Nilekani does not stop at listing the ongoing processes of change, but plunges deeper into the heart of Indian real polity to debate about caste, politics, labour reforms, infrastructure, environment, markets and higher education.

"It is all about ideas. Ideas happen not because of diktats, but because society starts believing that the ideas are the best for them.

"For instance, the idea of English in India began as a language of outsourcing by the British - forging a collective linguistic unity. But post-Independence, it became the language of imperialism. The same language, however, came back in the globalised era as the language of outsourcing," Nilekani explained.

Technology and democracy also underwent similar notional changes.
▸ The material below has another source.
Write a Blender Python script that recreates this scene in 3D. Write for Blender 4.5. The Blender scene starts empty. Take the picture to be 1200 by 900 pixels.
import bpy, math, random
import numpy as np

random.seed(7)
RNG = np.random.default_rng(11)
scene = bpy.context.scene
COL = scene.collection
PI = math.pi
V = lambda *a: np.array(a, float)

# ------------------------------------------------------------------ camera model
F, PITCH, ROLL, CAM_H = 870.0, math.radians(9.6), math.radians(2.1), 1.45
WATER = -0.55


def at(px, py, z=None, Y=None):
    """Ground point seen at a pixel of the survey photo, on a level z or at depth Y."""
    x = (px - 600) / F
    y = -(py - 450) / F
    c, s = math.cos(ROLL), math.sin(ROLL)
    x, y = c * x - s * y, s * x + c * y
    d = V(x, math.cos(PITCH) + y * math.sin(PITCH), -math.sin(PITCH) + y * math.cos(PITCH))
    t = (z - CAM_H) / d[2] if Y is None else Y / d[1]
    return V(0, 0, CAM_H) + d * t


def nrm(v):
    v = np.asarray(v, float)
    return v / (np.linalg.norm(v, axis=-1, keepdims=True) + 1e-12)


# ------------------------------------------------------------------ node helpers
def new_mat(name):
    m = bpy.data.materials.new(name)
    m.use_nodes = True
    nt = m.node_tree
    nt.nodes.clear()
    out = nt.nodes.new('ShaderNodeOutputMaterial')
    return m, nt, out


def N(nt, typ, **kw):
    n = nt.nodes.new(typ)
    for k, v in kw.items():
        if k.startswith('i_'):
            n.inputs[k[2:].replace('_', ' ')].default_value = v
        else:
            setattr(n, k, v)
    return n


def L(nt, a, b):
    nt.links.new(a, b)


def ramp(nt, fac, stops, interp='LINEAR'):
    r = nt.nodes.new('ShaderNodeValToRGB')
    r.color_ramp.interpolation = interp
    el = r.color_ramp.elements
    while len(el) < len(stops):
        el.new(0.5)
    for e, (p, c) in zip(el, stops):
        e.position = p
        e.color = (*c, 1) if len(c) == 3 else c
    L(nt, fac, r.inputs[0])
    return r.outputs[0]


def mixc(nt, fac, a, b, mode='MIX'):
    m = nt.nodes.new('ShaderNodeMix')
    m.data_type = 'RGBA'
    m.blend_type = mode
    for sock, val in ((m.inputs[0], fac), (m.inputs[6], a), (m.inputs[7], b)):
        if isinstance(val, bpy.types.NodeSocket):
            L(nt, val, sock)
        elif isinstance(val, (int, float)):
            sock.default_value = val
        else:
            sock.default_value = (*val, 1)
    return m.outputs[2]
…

From being mere ideas, they went on to become powerful tools of transition and empowerment.

In the book, Nilekani presents his set of 18 ideas that are divided into three broad groups - basic ideas, the ideas of anticipation and contested ideas.

"The six basic ideas have given us six to eight percent growth per annum, the ideas of anticipation - those which we have agreed upon but have not implemented - will help sustain the growth, and the contested ideas or new strategies will take the growth story to the next level," Nilekani said.

The book deals at length with primary and higher education - as one of the four ideas that have yet to take off.

"Primary education in India is linked to economic reforms that Union Finance Minister P. Chidambaram is trying to set in motion. Most people are now aware of the economic cost of education.

"At least 50 percent of the poor children in the slums are going to private schools and people are shelling out substantial amount of money for private education," Nilekani said, adding that the government must improve its education delivery mechanism.

According to him, 90 percent of the country's population will become literate by 2020.

"They will be exposed to the media and develop aspirations. If you don't ride the wave of aspirations, you have may have problems in the future," he warned.

Reforms, said Nilekani, were ultimately about access.

"Reforms have to fundamentally provide millions of people access to jobs, markets and education. Having half done reforms is almost like having no reforms at all. The challenge for India is to take the reforms to the next level without creating few rich guys," he said.

Nilekani prefers to describe his set of ideas as a 18-pronged safety net. "And people will have to buy the safety net to change the divisions of differences into unity of ideas."

"I want them to understand the complexities of India rather than see it in silos. People must have a holistic outlook of the country based on its history, evolution, the present and the future," said the technocrat-author, who interviewed 126 experts from across the world to cull out his ideas for India's future.

"Reading the book will definitely change the way people think," he prophesied.